Walk the walk by faith…by His POWER

1 Corinthians 4: 20For the kingdom of God depends not on talk but on power.

Walk by Faith

Power is an interesting concept[1].  There is economic power, political power, positional power, military power, legal power, sexual power, parental power, and Spiritual power. The public ministry of Jesus was a type of ‘power encounter’ between two kingdoms – kingdom of darkness – Satan, demonic oppression and the Kingdom of God.  Jesus was reversing the kingdom of darkness (I John 3:8 The Son of God was revealed for this purpose, to destroy the works of the devil).

Generally speaking, people recognize and respond to power.  In fact,  Simon the Sorcerer in Acts 8 saw the power demonstrated by the ministry of Peter and offered to buy the power (ability) with money, which of course was not for sale.

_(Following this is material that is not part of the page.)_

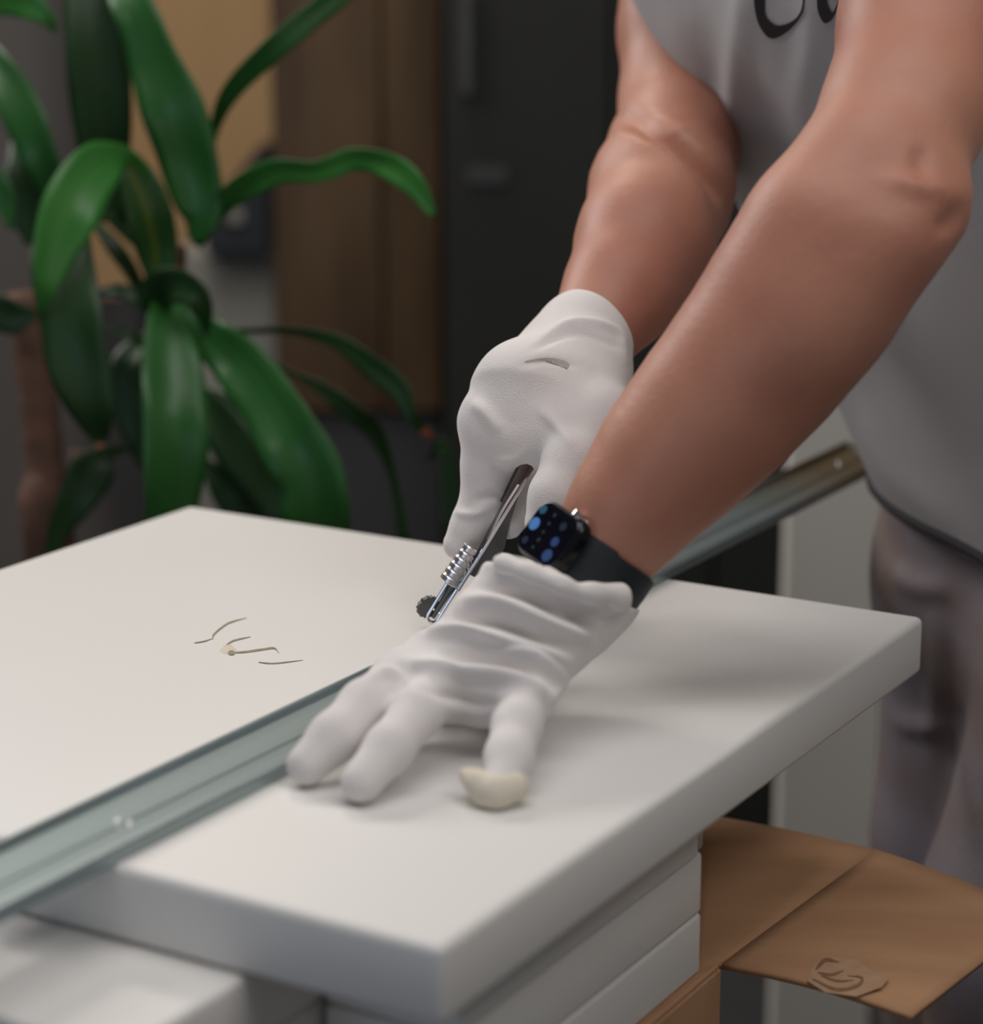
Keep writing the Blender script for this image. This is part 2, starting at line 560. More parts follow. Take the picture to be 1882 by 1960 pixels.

One of the reasons Jesus was killed was because Temple leadership was threatened by his power.  Recall that after Jesus raised Lazarus from the dead, (John 11:45-47) many witnesses who saw that power demonstrated believed.  But others   went back to Jerusalem and plotted how to kill him.

When Jesus passed on the ministry of the Kingdom to the twelve, and then later to the Luke 10,  he passed on power ministry:  heal the sick, cast out the demons, forgive sins ,bring good news.  Eventually the ministry was given to the CHURCH – to us – to continue to minister in power and deliver all who were oppressed of the devil:

Acts 10: 38how God anointed Jesus of Nazareth with the Holy Spirit and with power; how he went about doing good and healing all who were oppressed by the devil, for God was with him.

The reason I like Johannes Blumhardt so much (Blumhardt is best known for his contribution in thought towards a kingdom-now or kingdom-come theology; a perennial breaking-in of God’s kingdom from the future helped transform Christian eschatology in the twentieth century) is because he makes a very simple conclusion : when the church fails to minister in power, fails to demonstrate the power of God and impact broken humanity  it loses RELEVANCE – people don’t care – the message is only words, rhetoric – no matter how powerfully delivered with bells, whistles, music and lights – words without substance.

In today’s passage, Paul is reflecting on his attempt to intellectualize the gospel on Mars Hill in Athens – all persuasion – eloquence – debate – most probably a lively one.  But it had no demonstration of the power of God and Paul concluded that proclamation without demonstration falls short.  Recall that no church was ever established in Athens.

Seminarians receive a lot of training in proclamation, in intellectualizing the gospel, formatting a debate,  and very  little training, exposure and theology to affirm the power of the kingdom – not just power in signs and wonders, but how to use power to heal and transform.  The power to love enemies, power to forgive, power to bless, power to give, power to embrace the Beatitudes ‘blessed are you when poor in spirit, hunger and thirst after righteousness, persecuted, reviled.’

Jesus ministered in power – gave the power to us through the Holy Spirit so we could demonstrate the kingdom not just preach it.   Jesus trained and taught disciples to pray and to heal.  The power to turn away from evil, the power to love – all action, all walk.

We are each called to live in the power of the Holy Spirit – as is God’s church.  Are you?  Is your church?

[1] The reflection today is a mixture of comments from a dialogue I had with a colleague about a shared sense that transformative power of the Holy Spirit is hard to come by from the pulpit, only or primarily. We were reflecting on the proliferation of entertainment pseudo-churches where the power of a “word” is elevated above the sacrament and we wondered if there’s any power to sustain these bodies as God’s church over time.